Même si, de temps à autre, les douleurs ressurgissent et que le ton devient acrimonieux et que les phrases tendues et nerveuses viennent nous rappeler les émois du « je » contre le douloureux passé de « Tâ », comme si ce personnage cherchait à exorciser ses aigreurs contre certains individus détestables qui ont traversé sa vie d’avant son séjour italien. Peu à peu, le discours tend à devenir de plus en plus conciliant, de plus en plus pondéré. D’ailleurs, vers la fin du roman, le « je », comme rassuré, commence par renouer avec « Tâ », via ses sœurs, et finit par se réconcilier avec l’Occident, « grâce à l’Italie, qui n’a jamais étouffé (sa) fierté ni freiné (son) dynamisme ». « Bien au contraire, écrit-il, il me semblait dans ce voyage, dans ce court séjour en Italie, à partir même des voix dans la traversée, avoir acquis un peu plus de sérénité et même un peu plus d’enthousiasme. » (pp.156-157)

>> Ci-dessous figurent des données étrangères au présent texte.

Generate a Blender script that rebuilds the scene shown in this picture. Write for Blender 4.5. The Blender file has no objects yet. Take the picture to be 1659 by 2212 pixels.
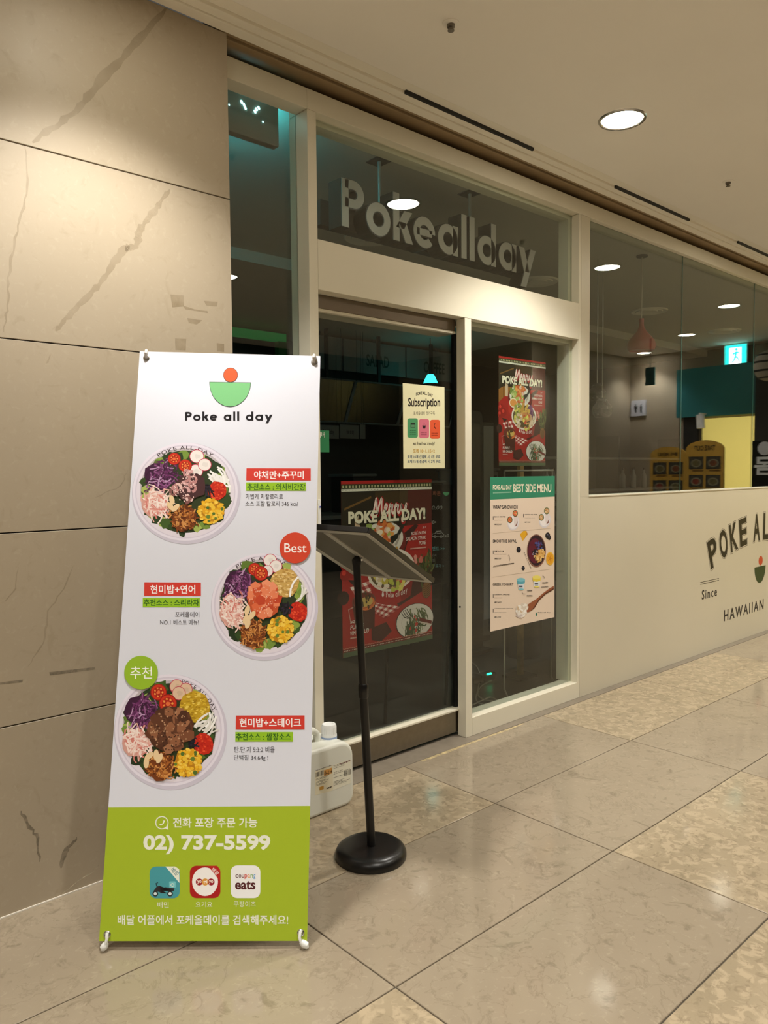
import bpy, math, random
from mathutils import Vector, Matrix
R = math.radians
rnd = random.Random(7)
SC = bpy.context.scene
COL = SC.collection
# ------------------------------------------------------------------ camera
IW, IH = 1659, 2212
YAW, PIT, ROL, FPX = R(42.1214), R(-3.015), R(-.5085), 1649.91
CO = Vector((0, -2.831, 1.5))
cf = Vector((math.sin(YAW)*math.cos(PIT), math.cos(YAW)*math.cos(PIT), math.sin(PIT)))
cr = Vector((math.cos(YAW), -math.sin(YAW), 0)); cu = cr.cross(cf)
cr, cu = math.cos(ROL)*cr+math.sin(ROL)*cu, -math.sin(ROL)*cr+math.cos(ROL)*cu
cam = bpy.data.cameras.new('camera'); camo = bpy.data.objects.new('camera', cam); COL.objects.link(camo)
mw = Matrix((cr, cu, -cf)).transposed().to_4x4(); mw.translation = CO
camo.matrix_world = mw
cam.sensor_fit = 'HORIZONTAL'; cam.sensor_width = 36; cam.lens = 36*FPX/IW; cam.clip_start = .02
SC.camera = camo
# ------------------------------------------------------------------ world, exposure, lamp settings
wd = bpy.data.worlds.new('world'); SC.world = wd; wd.use_nodes = True
wd.node_tree.nodes['Background'].inputs[0].default_value = (.95, .9, .8, 1)
wd.node_tree.nodes['Background'].inputs[1].default_value = .05
vs = SC.view_settings
vs.view_transform = 'Standard'; vs.look = 'None'; vs.gamma = 1; vs.use_curve_mapping = False
vs.exposure = 0.58
LAMP_COL = (1, .97, .915)
LAMP_W = 134         # spot power of one downlight
LAMP_SPREAD = R(112)
LENS_E = 45          # visible brightness of a lit diffuser

# ------------------------------------------------------------------ measuring helpers (photo pixel -> point on a known plane)
def ray(x, y): return cf+cr*((x-IW/2)/FPX)+cu*((IH/2-y)/FPX)
def onY(x, y, Y=0.): d = ray(x, y); return CO+d*((Y-CO.y)/d.y)
def onX(x, y, X): d = ray(x, y); return CO+d*((X-CO.x)/d.x)
def onZ(x, y, Z=0.): d = ray(x, y); return CO+d*((Z-CO.z)/d.z)
def lin(c):
    if isinstance(c, str): c = tuple(int(c[i:i+2], 16) for i in (0, 2, 4))
    o = []
    for q in c:
        q /= 255.
        o.append(q/12.92 if q <= .04045 else ((q+.055)/1.055)**2.4)
    return tuple(o)

# ------------------------------------------------------------------ materials
def mat(name, c, rough=.5, metal=0, spec=.5, var=0, scale=8, detail=4, bump=0, bscale=60, emis=None, estr=0, rvar=0):
    m = bpy.data.materials.new(name); m.use_nodes = True
    nt = m.node_tree; N = nt.nodes; L = nt.links; p = N['Principled BSDF']
    c = lin(c)
    p.inputs['Base Color'].default_value = (*c, 1); p.inputs['Roughness'].default_value = rough
    p.inputs['Metallic'].default_value = metal; p.inputs['Specular IOR Level'].default_value = spec
    tc = N.new('ShaderNodeTexCoord')
    if var or rvar:
        n = N.new('ShaderNodeTexNoise'); n.inputs['Scale'].default_value = scale; n.inputs['Detail'].default_value = detail
        L.new(tc.outputs['Object'], n.inputs['Vector'])
    if var:
        r = N.new('ShaderNodeValToRGB'); L.new(n.outputs['Fac'], r.inputs['Fac'])
        r.color_ramp.elements[0].position = .3; r.color_ramp.elements[1].position = .7
        r.color_ramp.elements[0].color = (*[q*(1-var) for q in c], 1); r.color_ramp.elements[1].color = (*[min(1, q*(1+var)) for q in c], 1)
        L.new(r.outputs['Color'], p.inputs['Base Color'])
    if rvar:
        mr = N.new('ShaderNodeMapRange'); L.new(n.outputs['Fac'], mr.inputs[0])
        mr.inputs[3].default_value = max(0, rough-rvar); mr.inputs[4].default_value = rough+rvar
        L.new(mr.outputs[0], p.inputs['Roughness'])
    if bump:
        b = N.new('ShaderNodeBump'); b.inputs['Strength'].default_value = bump; b.inputs['Distance'].default_value = .002
        n2 = N.new('ShaderNodeTexNoise'); n2.inputs['Scale'].default_value = bscale; n2.inputs['Detail'].default_value = 3
        L.new(tc.outputs['Object'], n2.inputs['Vector']); L.new(n2.outputs['Fac'], b.inputs['Height']); L.new(b.outputs['Normal'], p.inputs['Normal'])
    if emis:
        p.inputs['Emission Color'].default_value = (*lin(emis), 1); p.inputs['Emission Strength'].default_value = estr
    return m

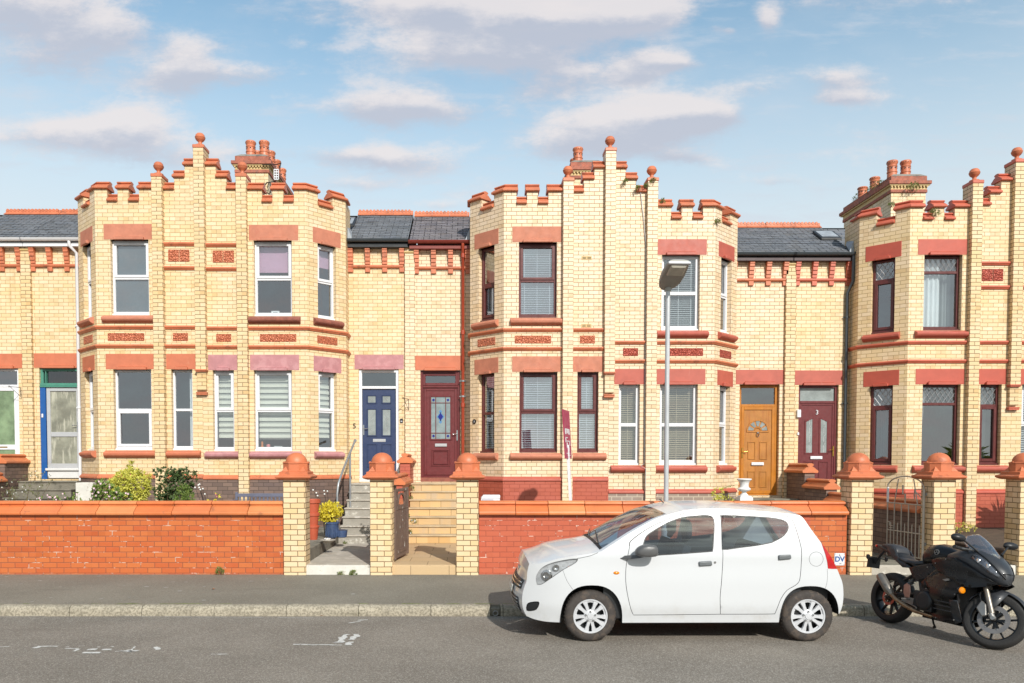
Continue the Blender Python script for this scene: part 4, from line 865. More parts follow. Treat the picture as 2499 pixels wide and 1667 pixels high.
# thin gutter line and worn lettering on the road
def mark(pts, w_, y0=None):
    mb = MB(); P = [pix(px, py, 9) for px, py in pts]; Q = []
    for px, py in pts:
        d_ = pix(px, py, 10)-Vector((0, 0, CH)); k = CH/(-d_.z); Q.append(Vector((d_.x*k, d_.y*k, .004)))
    for i in range(len(Q)-1):
        a_, b_ = Q[i], Q[i+1]; n = max(2, int((b_-a_).length/.03)); dr = (b_-a_).normalized(); nn = Vector((-dr.y, dr.x, 0))
        prev = None
        for k in range(n+1):
            c = a_.lerp(b_, k/n); s1, s2 = w_*(.5+.7*noise.noise(c*13)), w_*(.5+.7*noise.noise(c*17+Vector((3, 3, 3))))
            cur = (c+nn*max(.003, s1), c-nn*max(.003, s2))
            if prev and noise.noise(c*8+Vector((9, 1, 2))) > -.34: mb.quad(prev[0], cur[0], cur[1], prev[1])
            prev = cur
    return mb
Zp = lambda zx, zy: (zx/2.612, 1350+zy/2.612)
mk = MB()
for pts, w_ in ((((150, 632), (250, 598)), .05), (((240, 595), (370, 595)), .035), (((415, 610), (500, 612), (470, 628)), .03), (((420, 600), (540, 592)), .015), (((525, 637), (640, 636)), .05), (((560, 615), (710, 616)), .05), (((620, 600), (725, 598)), .02), (((735, 630), (830, 618)), .035),
                (((770, 626), (880, 624)), .035), (((820, 632), (860, 598)), .03), (((990, 600), (1010, 622)), .05), (((1345, 646), (1450, 645)), .02), (((1868, 583), (2180, 588)), .028), (((2160, 572), (2210, 518)), .075), (((2215, 588), (2275, 518)), .065), (((2280, 430), (2345, 426)), .03), (((0, 600), (60, 596)), .02), (((2220, 448), (2300, 436)), .02)):
    q = mark([Zp(*p) for p in pts], w_); mk.add(q.v, q.f)
struct(mk.build('road_markings', MT['white_line'], recalc=False))
q = mark([Zp(*p) for p in ((0, 405), (600, 400), (1200, 408), (2000, 414))], .008); struct(q.build('kerb_seam', MT['white_line'], recalc=False))
mk = MB()
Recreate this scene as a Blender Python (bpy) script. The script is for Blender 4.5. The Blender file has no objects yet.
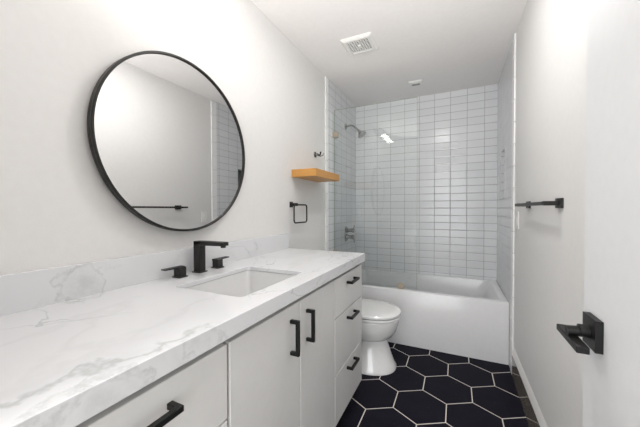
import bpy, bmesh, math, random
from mathutils import Vector, Matrix
C = bpy.context.scene.collection
random.seed(4)
R = math.radians
# ------------------------------------------------------------------ key dimensions (metres)
H = 2.44
XL, XLT = -1.106, -1.097      # painted left wall, tiled left wall
XR, XRT = 0.382, 0.3755       # painted right wall, tiled right wall
D = 3.354                     # back wall
TY, TZ = 2.587, 0.481         # tub apron plane, tub height
TE = 2.51                     # where the wall tile starts
CX, CE, CZ, CT = -0.5203, 1.776, 0.9174, 0.048   # counter front, far end, top, thickness
Y0 = 0.06                     # room side of the wall with the entry door

# ------------------------------------------------------------------ camera
cam = bpy.data.cameras.new('camera'); co = bpy.data.objects.new('camera', cam); C.objects.link(co)
cam.sensor_fit = 'HORIZONTAL'; cam.sensor_width = 36; cam.lens = 287.033 / 640 * 36; cam.clip_start = 0.02
yaw, pitch, roll = R(25.2527), R(-0.8565), R(-0.1401)
r0 = Vector((math.cos(yaw), math.sin(yaw), 0)); d0 = Vector((-math.sin(yaw), math.cos(yaw), 0)); z0 = Vector((0, 0, 1))
fw = d0 * math.cos(pitch) + z0 * math.sin(pitch); up = -d0 * math.sin(pitch) + z0 * math.cos(pitch)
rt = r0 * math.cos(roll) + up * math.sin(roll); up2 = -r0 * math.sin(roll) + up * math.cos(roll)
m = Matrix((rt, up2, -fw)).transposed().to_4x4(); m.translation = Vector((0, 0, 1.1981)); co.matrix_world = m
bpy.context.scene.camera = co

# ------------------------------------------------------------------ world, area lights, exposure
w = bpy.data.worlds.new('world'); bpy.context.scene.world = w; w.use_nodes = True
w.node_tree.nodes['Background'].inputs[0].default_value = (0.85, 0.92, 1, 1)
w.node_tree.nodes['Background'].inputs[1].default_value = 0.5
def area(name, loc, size, power, color, rot=(0, 0, 0), shape='DISK', sy=None):
    l = bpy.data.lights.new(name, 'AREA'); l.energy = power; l.color = color; l.shape = shape; l.size = size
    if sy: l.size_y = sy
    o = bpy.data.objects.new(name, l); C.objects.link(o); o.location = loc; o.rotation_euler = rot; return o
P_DOWN, P_CEIL_FILL, P_HALL_FILL, P_BULB, P_GLOBE = 6.0, 122, 60, 7.5, 10
area('ceiling_light_beam', (-0.20, 1.38, H - 0.010), 0.10, P_DOWN, (1, 0.985, 0.965))
fl = bpy.data.lights.new('ceiling_fill_spot', 'SPOT'); fl.energy = P_CEIL_FILL; fl.color = (1, .985, .97); fl.shadow_soft_size = .05; fl.spot_size = R(108); fl.spot_blend = 1.0  # added fill spot near the camera, aimed up to brighten the ceiling
fo = bpy.data.objects.new('ceiling_fill_spot', fl); C.objects.link(fo); fo.location = (-.25, -.04, 1.42); fo.rotation_euler = (R(180 - 40), 0, R(0))
area('hall_reflection_fill', (-0.6, -0.9, H - 0.05), 0.5, 10, (1, 0.97, 0.93))  # unseen lamp added so the hall reads brighter in the glass reflection
area('hall_fill_panel', (-0.3, -1.58, 1.25), 2.3, P_HALL_FILL, (0.95, 0.975, 1.0), rot=(R(90), 0, 0), shape='RECTANGLE', sy=1.9)  # added fill light behind the camera; the hall has no window
vs = bpy.context.scene.view_settings
vs.view_transform = 'Standard'; vs.look = 'None'; vs.gamma = 1; vs.use_curve_mapping = False; vs.exposure = 0.20

# ------------------------------------------------------------------ materials
class NT:
    def __init__(s, name):
        s.m = bpy.data.materials.new(name); s.m.use_nodes = True; s.t = s.m.node_tree
        s.b = s.t.nodes['Principled BSDF']
    def n(s, typ, ins=None, **kw):
        o = s.t.nodes.new(typ)
        for k, v in kw.items(): setattr(o, k, v)
        for k, v in (ins or {}).items(): s.put(o.inputs[k], v)
        return o
    def put(s, sock, v):
        if isinstance(v, bpy.types.NodeSocket): s.t.links.new(v, sock)
        else: sock.default_value = v
    def math(s, op, a, b=0.0, c=0.0):
        return s.n('ShaderNodeMath', {0: a, 1: b, 2: c}, operation=op).outputs[0]
    def mix(s, f, a, b):
        o = s.n('ShaderNodeMix', data_type='RGBA'); s.put(o.inputs[0], f); s.put(o.inputs[6], a); s.put(o.inputs[7], b); return o.outputs[2]
    def xyz(s):
        g = s.n('ShaderNodeNewGeometry'); v = s.n('ShaderNodeSeparateXYZ', {0: g.outputs['Position']}); return g.outputs['Position'], v.outputs
    def set(s, **kw):
        for k, v in kw.items(): s.put(s.b.inputs[k.replace('_', ' ')], v)
        return s
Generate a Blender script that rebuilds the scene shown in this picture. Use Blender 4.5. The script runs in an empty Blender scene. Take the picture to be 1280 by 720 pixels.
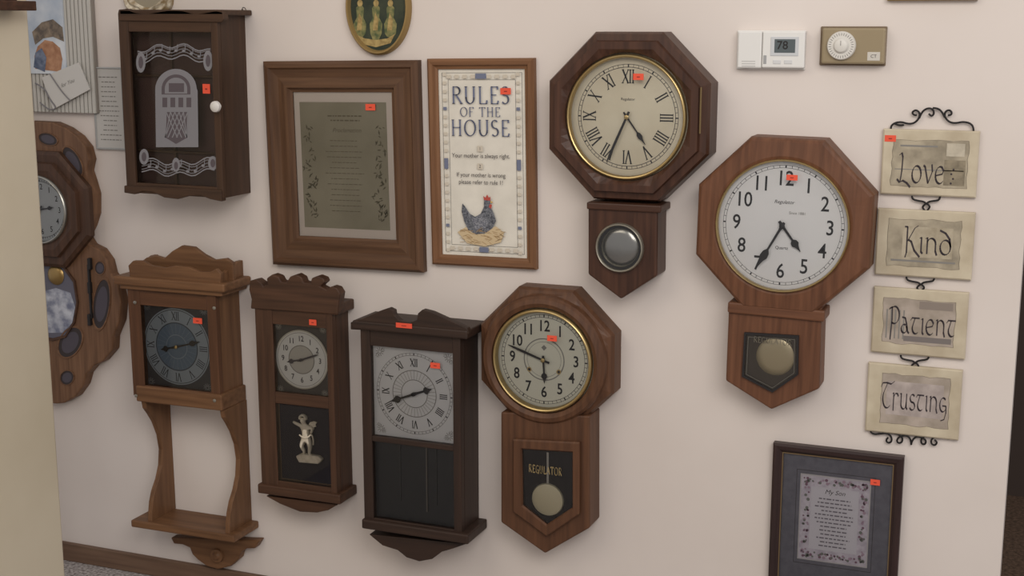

De l’enfer de Tâ au charme multiple de Padou, le récit s’achève comme un conte de fée. Et voilà le « je », au tempérament entier, qui jubile. Et voilà cette nature altière, pleine de curiosité, avide de connaissance, qui semble déterminée à enrichir sa sensibilité à fleur de peau, nourrir cette urgence qu’elle a toujours ressentie de libérer sa voix, domestiquer la langue de « l’autre », sans appréhension.
Même si Des voix dans la traversée se veut l’expression d’une conscience soulagée, celle d’une identité fièrement revendiquée, il reste le roman du dépassement. Ainsi, l’appel au secours de la mémoire du passé, celle de l’époque glorieuse de ses ancêtres, pour calmer un « moi », avide de reconnaissance, ne serait qu’un subterfuge qui lui permet de se donner une identité susceptible de le rassurer face à cet Occident, à ses yeux, arrogant et méprisant. La vraie identité, il va la forger lui-même, à travers la création d’un univers qui lui est propre, en s’appropriant la langue de « l’autre » pour la féconder.
Ainsi, la crise d’identité telle qu’elle est vécue par Majid El Houssi n’a rien à voir avec celle des auteurs algériens en langue française. Le français n’a jamais été, chez lui, un « butin de guerre », ni une source de questionnement. C’est cette langue qui va lui donner une vraie patrie, plus glorieuse, celle de la littérature. Désormais, sa fierté se nourrit de cette appartenance à la « République des lettres » ; sa jubilation, il va la sentir en tissant laborieusement les périodes, pour libérer la profusion de parole qui le submerge.
Parmi les écrivains tunisiens en langue française, Majid El Houssi reste une personnalité mystérieuse au destin atypique. Même si, dans son roman, et une fois son exubérance à propos de « Tâ » tarie, il évoque furtivement son passage à Tunis et ses mauvais souvenirs des années au Lycée Alaoui. Bien qu’il semble avoir vécu l’Indépendance du pays dans l’indifférence et qu’il ait choisit de se faire enterrer en Italie, il reste, néanmoins, le produit de cette terre. Il en cultive les excès et les contradictions, mais aussi cette abnégation et cette capacité de résilience face à l’adversité qui ont toujours animé ses femmes et ses hommes.